Aun así, hay esperanza. Un 83% de los encuestados está dispuesto a defender la democracia, y un 89% lucharía contra una dictadura en el país.
Esto demuestra que, aunque muchos colombianos ven fallas en el sistema, no están dispuestos a renunciar a él.
La pregunta es si ese compromiso se traducirá en acción política y electoral o si, como ha ocurrido históricamente, la mayoría elegirá la indiferencia.
La democracia no se pierde en un golpe de Estado ni en una noche oscura. Se erosiona con la apatía, la desconfianza y la resignación.
Colombia debe decidir si fortalece su democracia con participación o la deja desmoronarse en el silencio.
¿Estoy exagerando? ¿Qué significan estas cifras? Colombia tiene una democracia funcional, pero enfrenta problemas graves que afectan su calidad.
La corrupción, el financiamiento ilícito y la violencia siguen debilitando la confianza ciudadana en las instituciones.
Aunque no hay un riesgo inmediato de colapso, sin reformas estructurales que mejoren la transparencia, la seguridad electoral y la independencia de poderes, el deterioro continuará.

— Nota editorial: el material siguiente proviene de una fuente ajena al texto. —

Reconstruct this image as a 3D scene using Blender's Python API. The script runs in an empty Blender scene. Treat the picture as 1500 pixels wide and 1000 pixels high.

Desde la sala de redacción: 35 años de periodismo
Este proyecto es una mirada al pasado, al presente y al futuro de Colombia a través de la experiencia periodística.
A través de estas crónicas, busco no solo recordar, sino entender las lecciones que el tiempo nos ha dejado.
Porque el periodismo no es solo contar la historia, sino cuestionarla y, en ocasiones, desafiarla.